What the task asks: Retype exactly what appears below from the line containing "Build this scene" down to the line containing "LED_EMISSION = 2.2", keeping both end lines. Do not include pictures.

── Input ──

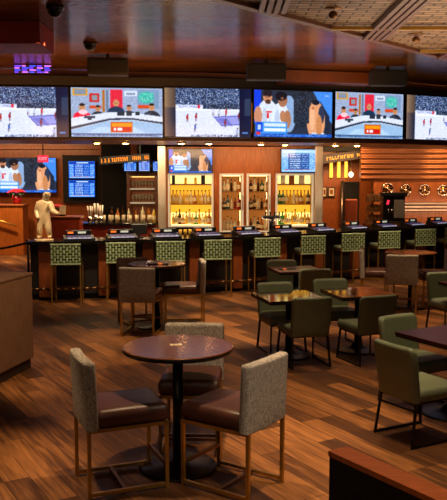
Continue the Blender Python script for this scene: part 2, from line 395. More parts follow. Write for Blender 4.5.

───
── Input ──

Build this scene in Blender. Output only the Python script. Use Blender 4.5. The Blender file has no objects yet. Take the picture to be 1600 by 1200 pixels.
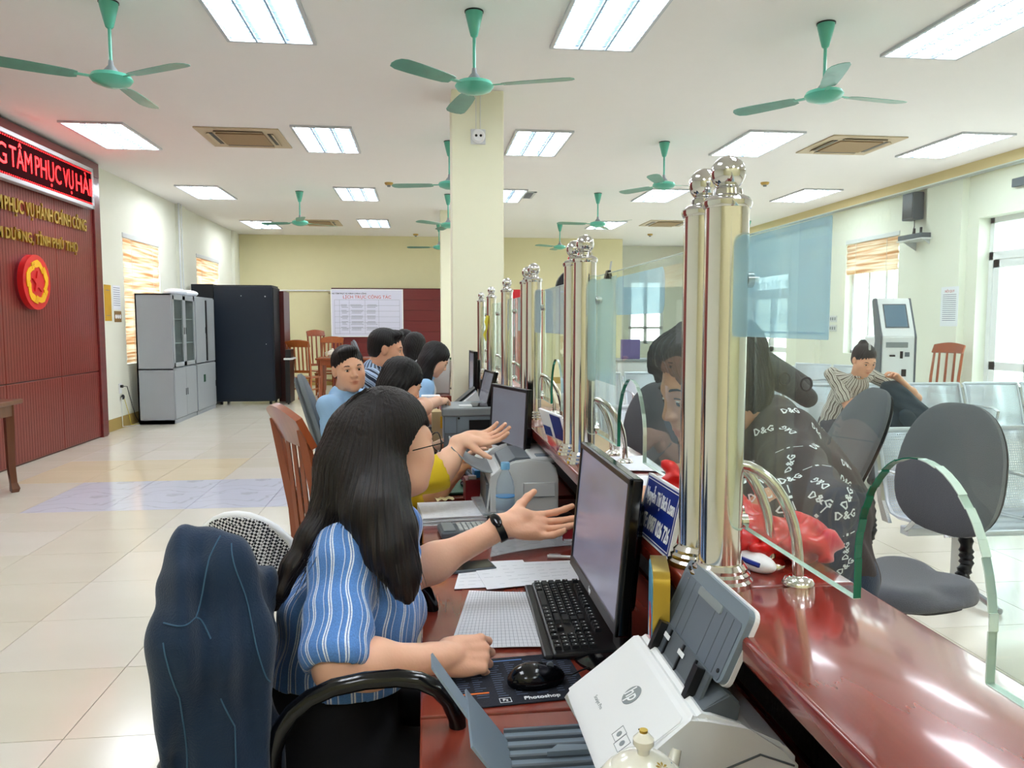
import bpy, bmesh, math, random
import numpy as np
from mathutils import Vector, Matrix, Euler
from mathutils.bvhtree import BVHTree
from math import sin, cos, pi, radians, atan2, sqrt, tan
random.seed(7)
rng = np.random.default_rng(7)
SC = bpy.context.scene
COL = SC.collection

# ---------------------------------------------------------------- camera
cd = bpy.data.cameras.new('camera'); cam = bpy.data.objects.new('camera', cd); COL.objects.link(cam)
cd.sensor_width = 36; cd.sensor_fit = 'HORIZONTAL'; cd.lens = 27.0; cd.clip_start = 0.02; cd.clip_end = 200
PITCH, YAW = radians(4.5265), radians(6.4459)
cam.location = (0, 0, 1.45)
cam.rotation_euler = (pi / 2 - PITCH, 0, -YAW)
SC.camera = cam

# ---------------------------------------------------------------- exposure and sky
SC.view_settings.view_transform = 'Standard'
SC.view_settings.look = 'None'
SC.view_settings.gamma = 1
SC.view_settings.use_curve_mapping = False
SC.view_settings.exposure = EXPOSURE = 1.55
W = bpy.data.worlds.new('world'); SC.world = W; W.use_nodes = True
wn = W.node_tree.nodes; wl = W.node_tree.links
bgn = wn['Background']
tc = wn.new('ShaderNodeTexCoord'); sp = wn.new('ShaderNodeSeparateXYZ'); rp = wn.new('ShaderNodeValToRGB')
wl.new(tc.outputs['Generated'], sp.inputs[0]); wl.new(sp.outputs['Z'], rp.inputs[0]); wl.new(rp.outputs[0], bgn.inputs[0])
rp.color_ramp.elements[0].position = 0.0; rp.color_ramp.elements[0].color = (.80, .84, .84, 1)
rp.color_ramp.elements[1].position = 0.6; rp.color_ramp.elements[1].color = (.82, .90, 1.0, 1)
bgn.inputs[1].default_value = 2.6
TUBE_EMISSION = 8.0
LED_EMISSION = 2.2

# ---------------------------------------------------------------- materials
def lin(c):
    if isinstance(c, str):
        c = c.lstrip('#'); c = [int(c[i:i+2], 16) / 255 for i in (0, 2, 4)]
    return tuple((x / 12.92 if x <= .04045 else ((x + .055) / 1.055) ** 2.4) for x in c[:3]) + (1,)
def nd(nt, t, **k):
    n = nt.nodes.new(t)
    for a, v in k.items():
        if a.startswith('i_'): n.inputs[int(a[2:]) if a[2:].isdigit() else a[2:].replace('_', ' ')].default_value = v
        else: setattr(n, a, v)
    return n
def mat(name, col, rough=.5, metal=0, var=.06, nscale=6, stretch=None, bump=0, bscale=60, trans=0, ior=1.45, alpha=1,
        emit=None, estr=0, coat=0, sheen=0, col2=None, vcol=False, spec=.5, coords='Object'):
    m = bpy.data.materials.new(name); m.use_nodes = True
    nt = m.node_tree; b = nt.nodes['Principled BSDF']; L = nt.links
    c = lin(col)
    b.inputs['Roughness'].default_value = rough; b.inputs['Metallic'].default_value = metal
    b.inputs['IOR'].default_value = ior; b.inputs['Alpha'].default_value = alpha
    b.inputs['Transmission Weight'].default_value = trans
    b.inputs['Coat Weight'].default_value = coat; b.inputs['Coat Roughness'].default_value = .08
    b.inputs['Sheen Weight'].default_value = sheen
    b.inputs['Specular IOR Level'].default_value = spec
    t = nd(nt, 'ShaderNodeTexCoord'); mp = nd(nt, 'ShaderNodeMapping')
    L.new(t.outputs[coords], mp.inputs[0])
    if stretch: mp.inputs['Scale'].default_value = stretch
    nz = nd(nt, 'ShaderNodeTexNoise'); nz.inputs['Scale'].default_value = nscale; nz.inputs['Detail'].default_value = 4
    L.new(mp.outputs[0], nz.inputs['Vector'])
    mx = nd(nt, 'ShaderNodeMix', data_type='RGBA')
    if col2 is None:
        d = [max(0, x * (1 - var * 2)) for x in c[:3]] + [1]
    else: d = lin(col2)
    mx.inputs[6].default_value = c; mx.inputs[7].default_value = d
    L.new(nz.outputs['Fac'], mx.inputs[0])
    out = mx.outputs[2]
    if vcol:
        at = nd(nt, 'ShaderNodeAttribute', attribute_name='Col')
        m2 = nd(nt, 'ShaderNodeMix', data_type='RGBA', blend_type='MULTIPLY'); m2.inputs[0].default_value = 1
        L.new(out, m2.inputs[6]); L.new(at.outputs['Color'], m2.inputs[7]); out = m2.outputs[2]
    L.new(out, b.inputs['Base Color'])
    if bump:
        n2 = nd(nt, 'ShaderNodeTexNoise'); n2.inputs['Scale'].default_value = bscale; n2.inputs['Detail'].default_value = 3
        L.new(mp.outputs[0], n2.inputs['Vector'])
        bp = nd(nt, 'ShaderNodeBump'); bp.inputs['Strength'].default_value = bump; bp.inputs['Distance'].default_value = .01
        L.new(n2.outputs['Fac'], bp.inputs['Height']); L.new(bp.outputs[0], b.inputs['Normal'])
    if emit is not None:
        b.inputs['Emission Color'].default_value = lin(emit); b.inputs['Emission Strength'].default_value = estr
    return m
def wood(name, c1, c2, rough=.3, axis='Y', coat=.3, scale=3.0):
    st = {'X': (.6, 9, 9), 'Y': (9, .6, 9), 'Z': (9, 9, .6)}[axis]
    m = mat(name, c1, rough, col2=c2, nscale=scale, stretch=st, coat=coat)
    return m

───
── Input ──

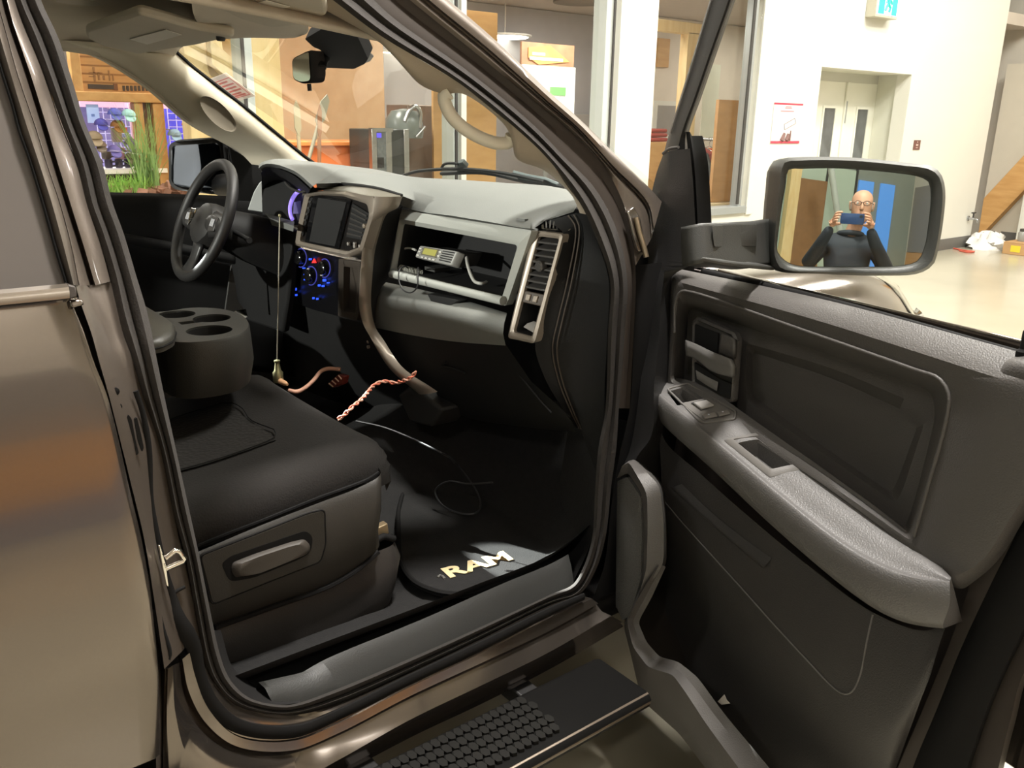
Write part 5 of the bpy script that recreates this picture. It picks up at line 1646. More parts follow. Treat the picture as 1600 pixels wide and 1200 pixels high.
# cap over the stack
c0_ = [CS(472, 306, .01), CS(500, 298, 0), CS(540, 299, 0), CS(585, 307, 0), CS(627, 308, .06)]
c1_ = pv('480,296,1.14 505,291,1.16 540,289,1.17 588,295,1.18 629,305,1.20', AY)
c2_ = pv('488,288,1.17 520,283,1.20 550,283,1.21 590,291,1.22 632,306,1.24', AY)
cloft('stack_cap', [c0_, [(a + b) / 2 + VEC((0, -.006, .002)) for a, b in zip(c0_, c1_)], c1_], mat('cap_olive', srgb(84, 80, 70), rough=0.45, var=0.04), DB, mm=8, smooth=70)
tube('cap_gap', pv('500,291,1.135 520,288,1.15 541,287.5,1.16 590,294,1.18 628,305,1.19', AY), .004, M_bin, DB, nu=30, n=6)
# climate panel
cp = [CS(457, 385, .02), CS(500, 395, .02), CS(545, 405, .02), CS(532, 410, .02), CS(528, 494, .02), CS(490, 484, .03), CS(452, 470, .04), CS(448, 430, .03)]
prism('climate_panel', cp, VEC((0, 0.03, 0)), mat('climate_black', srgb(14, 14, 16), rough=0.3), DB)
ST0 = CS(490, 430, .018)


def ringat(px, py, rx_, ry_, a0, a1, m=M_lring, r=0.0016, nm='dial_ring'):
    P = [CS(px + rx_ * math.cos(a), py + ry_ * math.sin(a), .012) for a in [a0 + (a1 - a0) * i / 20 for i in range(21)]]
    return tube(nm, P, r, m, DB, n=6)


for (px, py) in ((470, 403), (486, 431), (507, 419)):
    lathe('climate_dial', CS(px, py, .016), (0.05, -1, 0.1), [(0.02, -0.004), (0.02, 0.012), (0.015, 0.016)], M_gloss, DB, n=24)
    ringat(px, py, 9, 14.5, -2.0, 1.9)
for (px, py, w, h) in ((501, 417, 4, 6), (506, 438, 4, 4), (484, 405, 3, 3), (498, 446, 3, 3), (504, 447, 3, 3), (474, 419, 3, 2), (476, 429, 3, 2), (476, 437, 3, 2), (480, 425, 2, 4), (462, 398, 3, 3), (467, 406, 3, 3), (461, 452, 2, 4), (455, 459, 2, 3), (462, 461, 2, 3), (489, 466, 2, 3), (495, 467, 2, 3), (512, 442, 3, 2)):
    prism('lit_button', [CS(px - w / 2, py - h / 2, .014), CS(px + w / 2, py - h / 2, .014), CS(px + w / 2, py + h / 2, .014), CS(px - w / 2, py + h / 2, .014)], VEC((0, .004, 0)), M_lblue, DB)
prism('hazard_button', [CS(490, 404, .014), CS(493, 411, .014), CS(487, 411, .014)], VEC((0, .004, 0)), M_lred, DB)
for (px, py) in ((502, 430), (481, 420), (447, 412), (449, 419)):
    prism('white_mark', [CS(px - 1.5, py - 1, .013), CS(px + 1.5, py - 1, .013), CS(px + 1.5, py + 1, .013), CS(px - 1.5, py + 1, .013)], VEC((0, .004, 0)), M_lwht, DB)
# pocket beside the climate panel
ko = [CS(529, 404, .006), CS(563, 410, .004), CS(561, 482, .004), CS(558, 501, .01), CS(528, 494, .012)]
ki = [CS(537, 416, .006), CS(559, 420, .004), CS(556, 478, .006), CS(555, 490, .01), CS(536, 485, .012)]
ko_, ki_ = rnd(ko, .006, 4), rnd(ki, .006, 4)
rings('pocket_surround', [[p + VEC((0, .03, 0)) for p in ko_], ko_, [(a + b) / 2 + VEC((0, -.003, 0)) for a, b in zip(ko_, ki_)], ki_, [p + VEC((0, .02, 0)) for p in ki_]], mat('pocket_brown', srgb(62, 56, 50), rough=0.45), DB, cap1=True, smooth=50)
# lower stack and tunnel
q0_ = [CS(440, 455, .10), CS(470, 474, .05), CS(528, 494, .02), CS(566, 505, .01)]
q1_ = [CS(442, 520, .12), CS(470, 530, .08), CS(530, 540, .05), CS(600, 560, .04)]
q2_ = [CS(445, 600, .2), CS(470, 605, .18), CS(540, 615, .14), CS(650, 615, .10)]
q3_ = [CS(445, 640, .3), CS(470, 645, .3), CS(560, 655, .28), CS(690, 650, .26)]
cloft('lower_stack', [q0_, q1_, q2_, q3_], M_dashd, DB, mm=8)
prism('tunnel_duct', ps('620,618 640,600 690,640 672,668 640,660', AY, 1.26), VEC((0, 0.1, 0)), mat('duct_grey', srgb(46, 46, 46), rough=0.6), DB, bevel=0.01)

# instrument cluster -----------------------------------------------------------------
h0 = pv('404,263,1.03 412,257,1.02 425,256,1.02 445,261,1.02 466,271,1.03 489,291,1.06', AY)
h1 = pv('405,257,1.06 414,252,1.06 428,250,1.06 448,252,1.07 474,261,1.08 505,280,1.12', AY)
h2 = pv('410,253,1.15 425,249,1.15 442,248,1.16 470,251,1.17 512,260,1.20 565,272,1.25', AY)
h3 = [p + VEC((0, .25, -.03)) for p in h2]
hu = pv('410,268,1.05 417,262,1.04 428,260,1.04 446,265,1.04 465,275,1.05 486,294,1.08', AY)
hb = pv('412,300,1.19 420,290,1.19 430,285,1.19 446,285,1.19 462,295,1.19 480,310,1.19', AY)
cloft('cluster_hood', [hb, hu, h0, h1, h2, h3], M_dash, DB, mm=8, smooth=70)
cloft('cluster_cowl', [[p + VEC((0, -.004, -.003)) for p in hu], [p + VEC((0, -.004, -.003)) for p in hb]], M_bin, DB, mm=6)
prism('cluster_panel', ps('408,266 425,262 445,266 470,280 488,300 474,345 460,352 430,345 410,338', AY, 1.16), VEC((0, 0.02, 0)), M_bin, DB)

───

Solution for this task:
Build this scene in Blender. Output only the Python script. Use Blender 4.5. The Blender file has no objects yet. Take the picture to be 1600 by 1200 pixels.
import bpy, bmesh, math, random
import numpy as np
from mathutils import Vector, Matrix, Euler
from mathutils.bvhtree import BVHTree
from math import sin, cos, pi, radians, atan2, sqrt, tan
random.seed(7)
rng = np.random.default_rng(7)
SC = bpy.context.scene
COL = SC.collection

# ---------------------------------------------------------------- camera
cd = bpy.data.cameras.new('camera'); cam = bpy.data.objects.new('camera', cd); COL.objects.link(cam)
cd.sensor_width = 36; cd.sensor_fit = 'HORIZONTAL'; cd.lens = 27.0; cd.clip_start = 0.02; cd.clip_end = 200
PITCH, YAW = radians(4.5265), radians(6.4459)
cam.location = (0, 0, 1.45)
cam.rotation_euler = (pi / 2 - PITCH, 0, -YAW)
SC.camera = cam

# ---------------------------------------------------------------- exposure and sky
SC.view_settings.view_transform = 'Standard'
SC.view_settings.look = 'None'
SC.view_settings.gamma = 1
SC.view_settings.use_curve_mapping = False
SC.view_settings.exposure = EXPOSURE = 1.55
W = bpy.data.worlds.new('world'); SC.world = W; W.use_nodes = True
wn = W.node_tree.nodes; wl = W.node_tree.links
bgn = wn['Background']
tc = wn.new('ShaderNodeTexCoord'); sp = wn.new('ShaderNodeSeparateXYZ'); rp = wn.new('ShaderNodeValToRGB')
wl.new(tc.outputs['Generated'], sp.inputs[0]); wl.new(sp.outputs['Z'], rp.inputs[0]); wl.new(rp.outputs[0], bgn.inputs[0])
rp.color_ramp.elements[0].position = 0.0; rp.color_ramp.elements[0].color = (.80, .84, .84, 1)
rp.color_ramp.elements[1].position = 0.6; rp.color_ramp.elements[1].color = (.82, .90, 1.0, 1)
bgn.inputs[1].default_value = 2.6
TUBE_EMISSION = 8.0
LED_EMISSION = 2.2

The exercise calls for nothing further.